Cela fait deux semaines que Soif' est sorti en librairie. Quels sont les échos vous avez reçus?
«Pour le moment, j'ai reçu un très bon accueil de la part de mes lecteurs. Je prends toujours du temps pour lire et échanger avec eux donc c'est essentiel à mes yeux qu'ils aient apprécié cet ouvrage. Cela me bouleverse d'autant plus que Soif', c'est le livre de ma vie.»
Pourquoi est-il si important?
«Ma famille a toujours été très catholique. Jésus est entré dans ma vie quand mon père m'en a parlé alors que je n'avais que 2 ans et demi. Cela a été un coup de foudre immédiat, même si ce n'était pas amoureux. Il est plutôt devenu le héros de ma vie et j'ai su que je devrais écrire à ce sujet, alors même que je n'avais aucune idée du fait que je deviendrais écrivaine. Évidemment, tout ce que j'ai écrit avant a compté à mes yeux, mais ce livre, c'est le plus important.»

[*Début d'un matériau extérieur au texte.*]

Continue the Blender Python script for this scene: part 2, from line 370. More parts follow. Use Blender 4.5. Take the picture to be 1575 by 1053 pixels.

Cela n'a pourtant pas été facile
«En avril 2018, je ne me sentais pas capable d'écrire ce livre, mais j'ai su qu'il le fallait. À 50ans, je suis encore dans la force de ma vie et j'avais la conviction que je devais m'y mettre. Cela a été extrêmement difficile mais particulièrement exaltant. Je n'ai pas arrêté de me dire que c'était au-dessus de mes forces et pourtant, j'y suis finalement arrivée.»
Vous développez deux concepts essentiels: l'incarnation et la soif. Qu'est-ce que c'est?
«L'incarnation c'est quelque chose d'extraordinaire. C'est le fait d'être présent, de vivre dans son corps au maximum. Jésus a décidé d'être l'incarnation de l'Homme et de vivre comme nous. Il a été au bout de lui-même en se sacrifiant même si personne ne le fait généralement. En tant qu'écrivaine, il est nécessaire d'être incarnée et de passer par le corps. Cela se ressent lorsque ça n'a pas été le cas et le livre nous glisse tout naturellement des mains.
La soif, c'est précisément la foi, peu importe ce que l'on croit. Je l'ai d'ailleurs toujours eue sans me considérer comme catholique. C'est plus un élan mystique sans religion en particulier car tout le monde peut la ressentir. Le fait de ressentir la soif que l'on éprouve avant de l'étancher, c'est une pure leçon de mysticisme. J'ai soif', c'est la dernière phrase que mon Jésus a dit sur la croix.»
On découvre un Jésus humain, notamment dans sa relation avec Judas
«Judas est un être extrêmement difficile à aimer de par son caractère et il est différent de Jésus en de nombreux points, puisqu'il représente la désincarnation. Néanmoins, on sait que Jésus aime son prochain et c'est donc tout un symbole, c'est ce qui les rapproche. Nous pouvons tous nous identifier à lui: dans notre entourage, on connaît des personnes qui sont très faciles à aimer et d'autres pour qui c'est plus compliqué.»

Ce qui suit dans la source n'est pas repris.